To the NR reader, checking stock prices with quiet satisfaction, this hypocrisy may sound splendid, reassuring even, but it comes with a cost. The happytalk is starting to sink in, something that this book does not really consider. All those sharing, mushy, left-wing sorts of words are beginning to have their effect. The modern corporation is, after all, a soft target. Ownership is diffused, parceled out in tiny units across mutual funds and pension plans. These may have their own agendas, like the state pension funds happy to divest from a Texaco or a Philip Morris, pleased to make a political point with their retirees' savings. Meanwhile, management wants its bien-pensant approval too. Action is affirmative, daughters are taken to work, and everyone recycles. Before too long, people feel free to ask what a company for.
It's a stupid question. One of the answers, what this book calls "that stakeholder thing," is even worse. It takes a village, goes this argument, to run a corporation.

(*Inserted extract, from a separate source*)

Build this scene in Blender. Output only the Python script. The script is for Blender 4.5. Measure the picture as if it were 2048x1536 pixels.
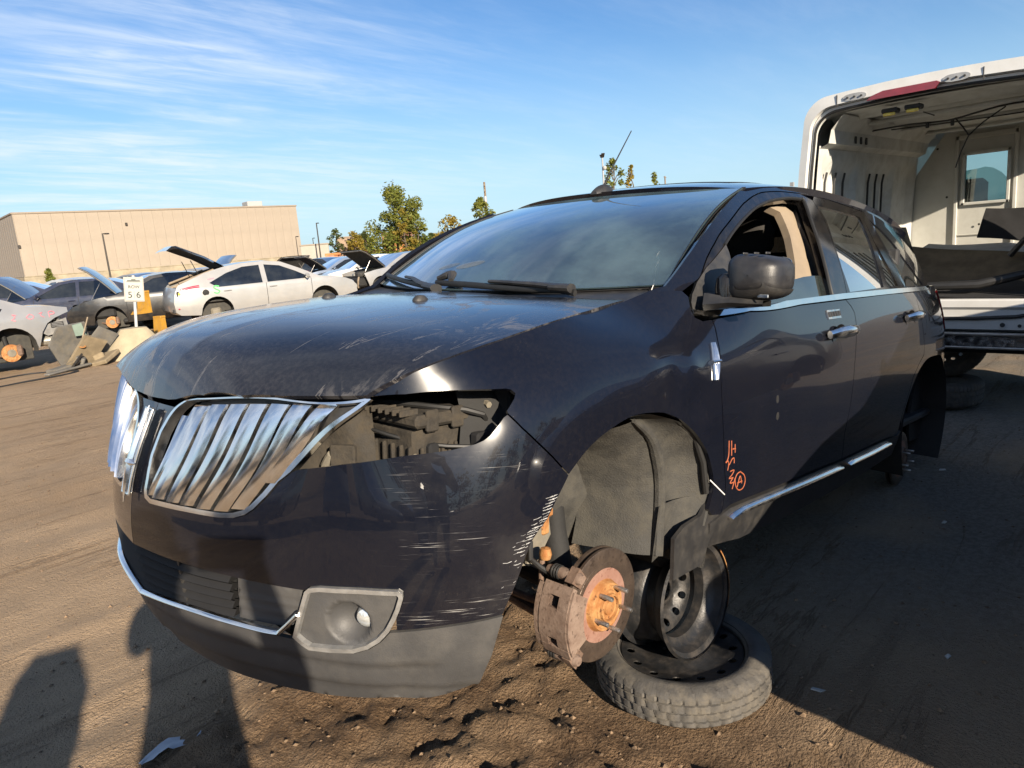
import bpy, math, random
import numpy as np
from mathutils import Vector, Matrix
from mathutils.geometry import delaunay_2d_cdt
R = math.radians
scene = bpy.context.scene
COL = scene.collection
for _o in list(bpy.data.objects):
    bpy.data.objects.remove(_o, do_unlink=True)

# ---------------------------------------------------------------- camera, sky, sun, exposure
cam = bpy.data.cameras.new('camera')
cam.sensor_width = 36.0
cam.lens = 25.12
cam.clip_start = 0.05
cam.clip_end = 9000
cam_ob = bpy.data.objects.new('camera', cam)
COL.objects.link(cam_ob)
CAM_POS = (1.395, 1.988, 1.498)
_f = Vector((-0.6989, -0.6891, -0.1926)).normalized()
_r = Vector((-0.6880, 0.7206, -0.0812))
_r = (_r - _f*_r.dot(_f)).normalized()
_u = _r.cross(_f)
cam_ob.matrix_world = Matrix(((_r.x, _u.x, -_f.x, CAM_POS[0]), (_r.y, _u.y, -_f.y, CAM_POS[1]), (_r.z, _u.z, -_f.z, CAM_POS[2]), (0, 0, 0, 1)))
scene.camera = cam_ob

SUN_AZ, SUN_EL = R(69.0), R(20.5)          # direction towards the sun, azimuth from +X
sun_dir = Vector((math.cos(SUN_AZ)*math.cos(SUN_EL), math.sin(SUN_AZ)*math.cos(SUN_EL), math.sin(SUN_EL)))
sl = bpy.data.lights.new('sun', 'SUN')
sl.energy = 5.0
sl.angle = R(0.55)
sl.color = (1.0, 0.86, 0.68)
sun_ob = bpy.data.objects.new('sun', sl)
COL.objects.link(sun_ob)
sun_ob.rotation_euler = (-sun_dir).to_track_quat('-Z', 'Y').to_euler()

world = bpy.data.worlds.new('World')
scene.world = world
world.use_nodes = True
nt = world.node_tree
nt.nodes.clear()
def wn(t, **k):
    n = nt.nodes.new(t)
    for a, b in k.items():
        setattr(n, a, b)
    return n
def wl(a, b):
    nt.links.new(a, b)
sky = wn('ShaderNodeTexSky', sky_type='NISHITA', sun_disc=False)
sky.sun_elevation = SUN_EL
sky.sun_rotation = math.pi/2 - SUN_AZ
sky.air_density = 1.0
sky.dust_density = 0.3
sky.ozone_density = 1.6
# high cirrus: streaks on a plane far overhead, drawn by direction
tc = wn('ShaderNodeTexCoord')
sep = wn('ShaderNodeSeparateXYZ'); wl(tc.outputs['Generated'], sep.inputs[0])
def wmath(op, a, b=None, c=None):
    n = wn('ShaderNodeMath', operation=op)
    for i, v in enumerate((a, b, c)):
        if v is None: continue
        if isinstance(v, (int, float)): n.inputs[i].default_value = v
        else: wl(v, n.inputs[i])
    return n.outputs[0]
zz = wmath('ADD', wmath('MAXIMUM', sep.outputs['Z'], 0.0), 0.10)
px = wmath('DIVIDE', sep.outputs['X'], zz); py = wmath('DIVIDE', sep.outputs['Y'], zz)
comb = wn('ShaderNodeCombineXYZ'); wl(px, comb.inputs[0]); wl(py, comb.inputs[1])
def wmap(rot, sc, loc=(0, 0, 0)):
    m = wn('ShaderNodeMapping'); m.inputs['Rotation'].default_value = (0, 0, rot); m.inputs['Scale'].default_value = sc
    m.inputs['Location'].default_value = loc
    wl(comb.outputs[0], m.inputs[0]); return m.outputs[0]
def wnoise(vec, sc, det, rough, dist=0.0):
    n = wn('ShaderNodeTexNoise'); wl(vec, n.inputs['Vector']); n.inputs['Scale'].default_value = sc
    n.inputs['Detail'].default_value = det; n.inputs['Roughness'].default_value = rough; n.inputs['Distortion'].default_value = dist
    return n.outputs['Fac']
def wramp(x, a, b):
    n = wn('ShaderNodeMapRange'); n.interpolation_type = 'SMOOTHSTEP'
    wl(x, n.inputs['Value']); n.inputs['From Min'].default_value = a; n.inputs['From Max'].default_value = b; return n.outputs[0]
streak = wnoise(wmap(R(38), (0.55, 2.1, 1)), 0.85, 9, 0.64, 0.55)
fine = wnoise(wmap(R(30), (1.3, 4.2, 1), (3, 1, 0)), 1.6, 8, 0.62, 0.5)
big = wnoise(wmap(0.0, (1, 1, 1), (7.3, 2.1, 0)), 0.34, 3, 0.5)
body = wmath('MULTIPLY', wramp(streak, 0.33, 0.68), wmath('ADD', 0.45, wmath('MULTIPLY', wramp(fine, 0.34, 0.66), 0.75)))
cover = wramp(big, 0.26, 0.50)
# the cirrus bank lies towards -Y; the sky towards -X is nearly clear
bank = wramp(wmath('SUBTRACT', wmath('MULTIPLY', sep.outputs['X'], 0.80), wmath('MULTIPLY', sep.outputs['Y'], 0.60)), -0.35, 0.60)
amt = wmath('MULTIPLY', body, wmath('ADD', wmath('MULTIPLY', wmath('MAXIMUM', cover, 0.25), wmath('ADD', wmath('MULTIPLY', bank, 0.95), 0.10)), 0.0))
amt = wmath('MULTIPLY', amt, wramp(sep.outputs['Z'], 0.0, 0.10))
amt = wmath('MINIMUM', wmath('MULTIPLY', amt, 0.95), 0.85)
hsv = wn('ShaderNodeHueSaturation'); hsv.inputs['Saturation'].default_value = 1.10; hsv.inputs['Value'].default_value = 1.0
tint = wn('ShaderNodeMix', data_type='RGBA', blend_type='MULTIPLY'); tint.inputs['Factor'].default_value = 1.0
wl(sky.outputs[0], tint.inputs['A']); tint.inputs['B'].default_value = (0.76, 0.92, 1.14, 1)
wl(tint.outputs['Result'], hsv.inputs['Color'])
haz = wn('ShaderNodeMix', data_type='RGBA')     # pale blue air towards the horizon, all round
wl(wmath('MULTIPLY', wramp(sep.outputs['Z'], 0.30, -0.03), 0.80), haz.inputs['Factor']); wl(hsv.outputs[0], haz.inputs['A']); haz.inputs['B'].default_value = (4.3, 6.2, 7.6, 1)
mix = wn('ShaderNodeMix', data_type='RGBA')
wl(amt, mix.inputs['Factor']); wl(haz.outputs['Result'], mix.inputs['A']); mix.inputs['B'].default_value = (7.0, 7.7, 8.6, 1)
bg = wn('ShaderNodeBackground'); wl(mix.outputs['Result'], bg.inputs['Color']); bg.inputs['Strength'].default_value = 0.060
wo = wn('ShaderNodeOutputWorld'); wl(bg.outputs[0], wo.inputs['Surface'])

scene.view_settings.view_transform = 'Standard'
scene.view_settings.look = 'None'
scene.view_settings.exposure = 1.1
scene.view_settings.gamma = 1.0
scene.view_settings.use_curve_mapping = False
scene.cycles.use_denoising = True
scene.cycles.max_bounces = 10
scene.cycles.transparent_max_bounces = 16
scene.cycles.caustics_reflective = False
scene.cycles.caustics_refractive = False
scene.cycles.sample_clamp_indirect = 6.0


# ---------------------------------------------------------------- object helpers
def tag(o, label=None, cat=None, group=None, kind=None):
    if label: o['label'] = label
    if cat: o['category'] = cat
    if group: o['group'] = group
    if kind: o['kind'] = kind
    return o
def empty(name, loc=(0, 0, 0), rz=0.0, M=None):
    o = bpy.data.objects.new(name, None); COL.objects.link(o)
    o.empty_display_size = 0.1
    if M is not None: o.matrix_world = M
    else: o.location = loc; o.rotation_euler = (0, 0, rz)
    return o
def copy_tree(o, parent=None):
    c = o.copy(); COL.objects.link(c); c.parent = parent
    if parent is not None: c.matrix_parent_inverse = Matrix()
    for ch in o.children: copy_tree(ch, c)
    return c
class MB:
    """collects shapes; build() links them as one mesh object"""
    def __init__(s): s.V = []; s.F = []; s.sm = []
    def add(s, V, F, smooth=False, M=None):
        b = len(s.V)
        if M is not None: V = [tuple(M @ Vector(v)) for v in V]
        s.V += [tuple(v) for v in V]; s.F += [tuple(i+b for i in f) for f in F]; s.sm += [smooth]*len(F); return s
    def box(s, c, d, bev=0.0, M=None):
        hx, hy, hz = d[0]/2, d[1]/2, d[2]/2
        if bev <= 0:
            V = [(c[0]+sx*hx, c[1]+sy*hy, c[2]+sz*hz) for sx in (-1, 1) for sy in (-1, 1) for sz in (-1, 1)]
            F = [(0, 1, 3, 2), (4, 6, 7, 5), (0, 4, 5, 1), (2, 3, 7, 6), (0, 2, 6, 4), (1, 5, 7, 3)]
            return s.add(V, F, False, M)
        b = min(bev, hx*.95, hy*.95, hz*.95); V = []; idx = {}
        for sx in (-1, 1):
            for sy in (-1, 1):
                for sz in (-1, 1):
                    for ax in range(3):
                        p = [sx*(hx-b), sy*(hy-b), sz*(hz-b)]; p[ax] = (sx*hx, sy*hy, sz*hz)[ax]
                        idx[(sx, sy, sz, ax)] = len(V); V.append((c[0]+p[0], c[1]+p[1], c[2]+p[2]))
        F = []
        for ax in range(3):
            o1, o2 = (ax+1) % 3, (ax+2) % 3
            for sg in (-1, 1):
                q = []
                for a, bb in ((-1, -1), (1, -1), (1, 1), (-1, 1)):
                    k = [0, 0, 0]; k[ax] = sg; k[o1] = a; k[o2] = bb; q.append(idx[(*k, ax)])
                F.append(tuple(q if sg > 0 else q[::-1]))
        for ax in range(3):
            o1, o2 = (ax+1) % 3, (ax+2) % 3
            for a in (-1, 1):
                for bb in (-1, 1):
                    q = []
                    for (k1, which) in ((-1, o1), (1, o1), (1, o2), (-1, o2)):
                        k = [0, 0, 0]; k[ax] = k1; k[o1] = a; k[o2] = bb; q.append(idx[(*k, which)])
                    F.append(tuple(q if a*bb > 0 else q[::-1]))
        for sx in (-1, 1):
            for sy in (-1, 1):
                for sz in (-1, 1):
                    q = [idx[(sx, sy, sz, a)] for a in range(3)]
                    F.append(tuple(q if sx*sy*sz > 0 else q[::-1]))
        return s.add(V, F, False, M)
    def tube(s, path, r, n=8, M=None, cap=True, flat=None):
        P = [Vector(p) for p in path]; V = []; F = []; m = len(P); up = None
        rr = r if isinstance(r, (list, tuple)) else [r]*m
        for i in range(m):
            t = (P[min(i+1, m-1)]-P[max(i-1, 0)]).normalized()
            if up is None: up = Vector((0, 0, 1)) if abs(t.z) < .9 else Vector((1, 0, 0))
            a = t.cross(up)
            if a.length < 1e-5: a = t.cross(Vector((0, 1, .3)))
            a.normalize(); b = a.cross(t).normalized(); up = b
            for k in range(n):
                th = 2*math.pi*k/n
                V.append(P[i]+a*(rr[i]*math.cos(th))+b*(rr[i]*math.sin(th)*(flat or 1)))
        for i in range(m-1):
            for k in range(n):
                k2 = (k+1) % n; F.append((i*n+k, i*n+k2, (i+1)*n+k2, (i+1)*n+k))
        if cap: F.append(tuple(range(n))[::-1]); F.append(tuple((m-1)*n+k for k in range(n)))
        return s.add(V, F, True, M)
    def lathe(s, prof, n=32, M=None, smooth=True, a0=0, a1=2*math.pi):
        full = abs(a1-a0-2*math.pi) < 1e-6; c = n if full else n+1; V = []; F = []
        for (r, z) in prof:
            for k in range(c):
                th = a0+(a1-a0)*k/n; V.append((r*math.cos(th), r*math.sin(th), z))
        for i in range(len(prof)-1):
            for k in range(n):
                k2 = (k+1) % c if full else k+1
                F.append((i*c+k, i*c+k2, (i+1)*c+k2, (i+1)*c+k))
        return s.add(V, F, smooth, M)
    def prism(s, poly, z0, z1, M=None, smooth=False):
        n = len(poly); V = [(p[0], p[1], z0) for p in poly]+[(p[0], p[1], z1) for p in poly]
        ar = sum(poly[i][0]*poly[(i+1) % n][1]-poly[(i+1) % n][0]*poly[i][1] for i in range(n))
        F = [tuple(range(n))[::-1], tuple(range(n, 2*n))]+[(i, (i+1) % n, n+(i+1) % n, n+i) for i in range(n)]
        if ar < 0: F = [f[::-1] for f in F]
        return s.add(V, F, smooth, M)
    def grid(s, P, smooth=True, M=None, flip=False):
        n, m = len(P), len(P[0]); V = [p for row in P for p in row]
        F = [(i*m+j, (i+1)*m+j, (i+1)*m+j+1, i*m+j+1) for i in range(n-1) for j in range(m-1)]
        if flip: F = [f[::-1] for f in F]
        return s.add(V, F, smooth, M)
    def build(s, name, mat, parent=None, angle=35, M=None):
        me = bpy.data.meshes.new(name); me.from_pydata(s.V, [], s.F); me.update()
        if any(s.sm):
            me.polygons.foreach_set('use_smooth', s.sm); me.set_sharp_from_angle(angle=R(angle))
        if mat: me.materials.append(mat)
        o = bpy.data.objects.new(name, me); COL.objects.link(o)
        if parent is not None: o.parent = parent
        if M is not None: o.matrix_local = M
        return o
def T(x, y, z): return Matrix.Translation((x, y, z))
def RX(a): return Matrix.Rotation(a, 4, 'X')
def RY(a): return Matrix.Rotation(a, 4, 'Y')
def RZ(a): return Matrix.Rotation(a, 4, 'Z')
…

A duty is owed to all "stakeholders": employees, consumers, the "community," and, oh yes, even shareholders. The authors are too clear-eyed to agree. German stakeholder capitalism is creaky, and the best way to deal with some of the problems in the Anglo-Saxon model "is to give more power to shareholders, not less."
And then the authors quote Gordon Gekko (Olivet Stone's, not NR's) in eloquent support. This is a bit like inviting David Duke to speak in favor of CCRI. Are the authors ashamed of their own conclusions? Perhaps. They are at pains, after all, to distance themselves from that rough Milton Friedman. He does know what a company is for. One thing only: to make money legally. This, we are grandly told, "looks ever less defensible."
This is not quite political correctness, but more a lofty Bill Bradleyism. It pops up throughout the book and reaches its irritating nadir in a discussion of management "diversity."
This, naturally, is a Good Thing. "America's WASP elite," whatever that may be, is singled out for the usual abuse. It is dominated by men, you see, and it simply lacks the multicultural "experience" essential (did the author ask the Japanese about this?) to mastermind the conquest of world markets. These "middle-aged, blue-suited, white shirted men" are clearly doomed to repeat the failures of their WASP predecessors. Failures, presumably, like the British Empire, the Industrial Revolution, Coca-Cola, and Ford.
Ludicrous of course, but just tough it out. Unlike most books on management. The Witch Doctors is enlightening. And worth finishing.